El lugar se mantiene impecable, y está copado de hombres. Las únicas mujeres visibles son vendedoras de comida chatarra y chucherías que van de puesto en puesto, todas uniformadas con camisetas moradas.
El kristo me comentó que al día pueden realizar hasta setenta peleas, todas rápidas y fatales. En menos de dos minutos los animales se mutilan mutuamente ayudados por la daga de unos cinco centímetros que amarran en una de sus patas. Es una verdadera pena que aves de tal belleza sean criadas y sometidas a este fin. Afiches dan cuenta de que las peleas no son arbitrarias, en el lugar se realizan campeonatos nacionales e internacionales, y los calendarios están fijados con meses de antelación.
Previo a cada disputa, el alboroto alcanza niveles extraordinarios. El escándalo producido por las apuestas -todas verbales- termina asemejando a esas cortas escenas de la bolsa de valores que vemos en los segmentos de economía de los noticieros. Todo es tan rápido que se torna difícil entender quien apuesta que o a quien y cómo se entrega o recibe el dinero.
Al parecer con pocos clientes aquella tarde, el kristo tenía disposición de hablar, lo que me resultaba ideal puesto que no podía posar mis ojos en el cuadrilátero. Entre cuestión y cuestión, se anima a preguntarme de donde soy, y al decir «venezolana», él sonrió y, en medio de aquella -literal- gallera, dijo: Dayana Mendoza.

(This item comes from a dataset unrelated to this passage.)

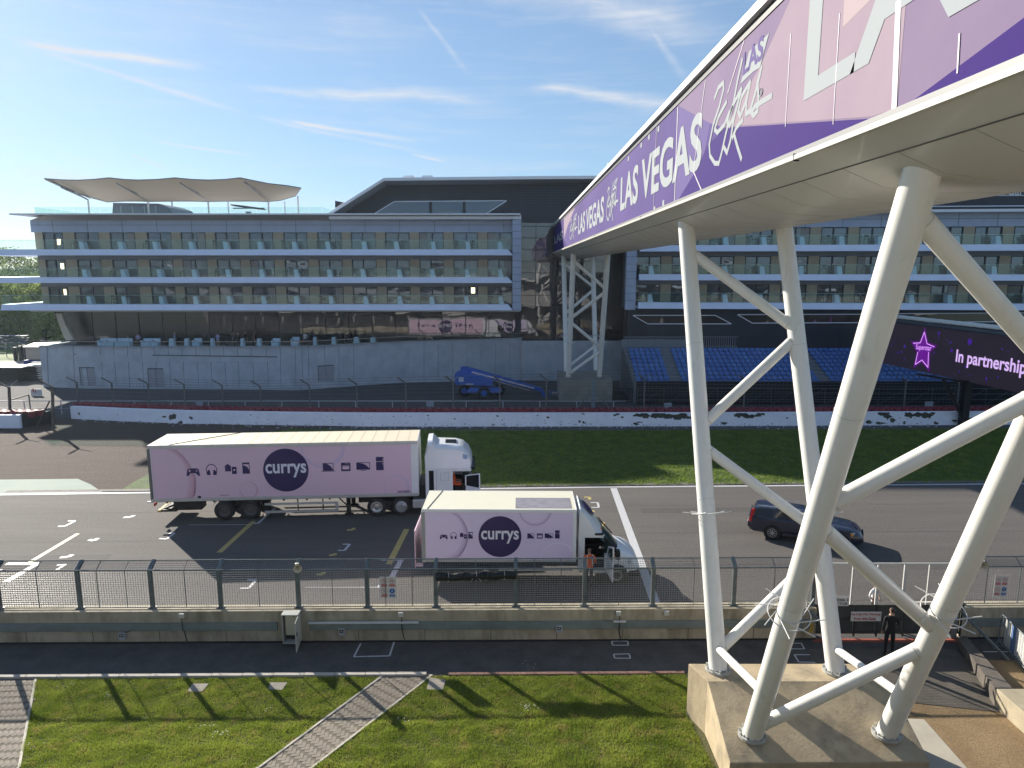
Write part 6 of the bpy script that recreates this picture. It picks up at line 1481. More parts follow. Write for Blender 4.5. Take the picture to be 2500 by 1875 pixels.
lp('rear_bumper', MB().box(.15, .28, .2, W - .2, .44, .54), M('bumper_yellow', (.5, .36, .1), .5)); lp('buffer', MB().box(-.25, .1, .05, .2, ZB - .05, ZB + .0), sign_w)
lp('tail_lamp', MB().box(.02, .05, .15, .45, .75, .9), redl)
# tractor unit
TX = LT + .36                                                # back of the cab
cabm = vwhite
lp('tractor_chassis', MB().box(LT - 3.0, LT + 2.2, .6, .75, .55, .8).box(LT - 3.0, LT + 2.2, W - .75, W - .6, .55, .8).box(LT - 2.0, LT + .15, .15, W - .15, .45, .75), chassis)
for x, hb in ((LT - 2.05, 0), (LT - .85, 1)):
    for s, y in ((-1, .17), (1, W - .17)): wheel(lorry, x, y, .47, .28, s, rim_s, hb)
for s, y in ((-1, .17), (1, W - .17)): wheel(lorry, LT + 1.95, y, .47, .28, s, rim_s, 1)
lp('mudguards', MB().box(LT - 2.6, LT - 1.5, .05, .4, .98, 1.0).box(LT - 1.4, LT - .35, .05, .4, .98, 1.0), chassis)
cab_from = set(lorry.children)
x0, x1 = TX, TX + 1.98
def cabsec(pts, y0, y1): return MB().prism([(x, y0, z) for x, z in pts], (0, y1 - y0, 0))
lower = [(x0, .55), (x0, 2.35), (x1 - .13, 2.35), (x1, 1.5), (x1 + .02, .45), (x0 + .3, .45)]
# cab shell with the near-side door opening left clear
dx0, dx1 = x0 + 1.12, x0 + 1.68
lp('cab_side', MB().box(x0, dx0, .04, .08, .6, 2.35).box(dx1, x1 - .1, .04, .08, .6, 2.0).box(dx0, x1 - .1, .04, .08, 2.22, 2.35).box(dx0, dx1, .04, .08, .5, .9), cabm)
lp('cab_body', MB().box(x0, x0 + .05, .08, W - .08, .6, 2.35).box(x0, x1 - .1, W - .08, W - .04, .6, 2.35).box(x0 + .05, x1 - .15, .08, W - .08, .5, .85).prism([(x1 - .12, .04, 1.5), (x1 - .0, .04, 1.45), (x1 + .02, .04, .42), (x1 - .2, .04, .42)], (0, W - .08, 0)), cabm, bevel=.03)
lp('cab_interior', MB().box(x0 + .06, x0 + 1.0, .1, W - .1, .86, 2.3).box(dx0 + .0, x1 - .3, .9, W - .15, .86, 1.4).box(x1 - .45, x1 - .2, .15, W - .15, 1.2, 1.5), chassis)
lp('windscreen', MB().quad((x1 - .0, .12, 1.48), (x1 - .0, W - .12, 1.48), (x1 - .12, W - .15, 2.2), (x1 - .12, .15, 2.2)), darkglass)
lp('grille', MB().box(x1 + .021, x1 + .04, .35, W - .35, .55, 1.35), chassis)
hs = [(x0, 2.36), (x0 - .02, 3.05), (x0 + .12, 3.38), (x0 + .10, 3.70), (x0 + .30, 3.72), (x0 + .46, 3.50), (x1 - .72, 3.44), (x1 - .42, 3.34), (x1 - .18, 3.08), (x1 - .04, 2.72), (x1 - .08, 2.36)]
nS = 9; rows = []
for j in range(nS):
    u = j / (nS - 1); yy = .03 + (W - .06) * u; tp = 1 - .10 * (abs(2 * u - 1) ** 6); row = []
    for (x, z) in hs:
        k = abs(2 * u - 1) ** 8; zz = 2.36 + (z - 2.36) * (1 - .14 * k); xx = x0 + .6 + (x - x0 - .6) * (1 - .05 * k if x > x0 + .6 else 1); inset = (z - 2.36) * .10 * (1 if u < .5 else -1) * (abs(2 * u - 1) ** 2)
        row.append((xx, yy + inset, zz))
    rows.append(row)
mb = MB().grid(rows); mb.quad(*rows[0][::-1]); mb.quad(*rows[-1]); lp('high_roof', mb, cabm, smooth=42)
lp('roof_hatch', MB().hexa([(x0 + .82, .8, 3.455), (x0 + 1.28, .8, 3.435), (x0 + 1.28, 1.5, 3.435), (x0 + .82, 1.5, 3.455), (x0 + .82, .8, 3.49), (x0 + 1.28, .8, 3.47), (x0 + 1.28, 1.5, 3.47), (x0 + .82, 1.5, 3.49)]), darkglass)
lp('sun_visor', MB().beam((x1 - .0, .15, 2.32), (x1 - .0, W - .15, 2.32), .16, .16), darkglass, bevel=.04)
lp('roof_badge', MB().hexa([(x1 - .44, .08, 2.85), (x1 - .22, .08, 2.75), (x1 - .22, .1, 2.76), (x1 - .44, .1, 2.86), (x1 - .44, .1, 3.08), (x1 - .24, .1, 3.0), (x1 - .24, .12, 3.01), (x1 - .44, .12, 3.09)]), M('badge_blue', (.25, .35, .5), .4))
lp('side_window', MB().box(x0 + .14, x0 + .34, .025, .038, 1.2, 2.28), darkglass, bevel=.012)
mb = MB()
for a, b in (((x0 + .45, .03, 1.0), (x0 + .45, .03, 2.3)), ((x0 + .62, .03, 1.75), (x0 + .62, .03, 2.15)), ((x0 + .95, .03, 1.75), (x0 + .95, .03, 2.15)), ((x0 + .62, .03, 1.75), (x0 + .95, .03, 1.75)), ((x0 + .62, .03, 2.15), (x0 + .95, .03, 2.15))): mb.beam(a, b, .012, .008)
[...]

Concluida la experiencia sociológica, me lancé a la segunda atracción dominguera. Así llegué al Mall of Asia, el centro comercial más grande de la capital, y cómo saben en Manila de infraestructuras comerciales de grandes dimensiones. Para mi sorpresa, luego de ver a decenas de hombres apostando sin piedad sobre la vida de animales, me topé en el shopping con una máquina dispensadora de bolsas para recoger los desechos de los perros -la primera que veo en mi vida- en el área especial para llevar a las mascotas -la primera dentro de un mall que veo en mi vida.
Paradojas aparte, no pude dejar de pensar en cómo es que nuestras misses son tan famosas. Creo que resulta justo entender el fenómeno, o al menos tratar, después de tantas referencias a las reinas venezolanas. Confieso que fue toda una sorpresa para mí descubrir que Venezuela no es el país con mayor cantidad de títulos universales de la belleza. En medio de estas preguntas, me enteré que Estados Unidos suma una más en su placard, mas en la memoria de estas tierras, Venezuela, y no otro, es el país de las mujeres hermosas.
Qué efecto! Quizás que la coronación de Dayana Mendoza fuera en Asia podría explicar como semejante embajadora caló de manera tan significativa en un país tan distante del nuestro, pero cual fuera el caso, qué lástima medir sólo ciento sesenta centímetros y atentar así contra la imagen nacional que logramos por estos parajes. Por suerte en pocos días realizarán el Miss Mundo aquí en China, y será otra maracucha (pero de 1,78) quien tenga la oportunidad de seguir abonando a esta leyenda denominada “la belleza criolla”.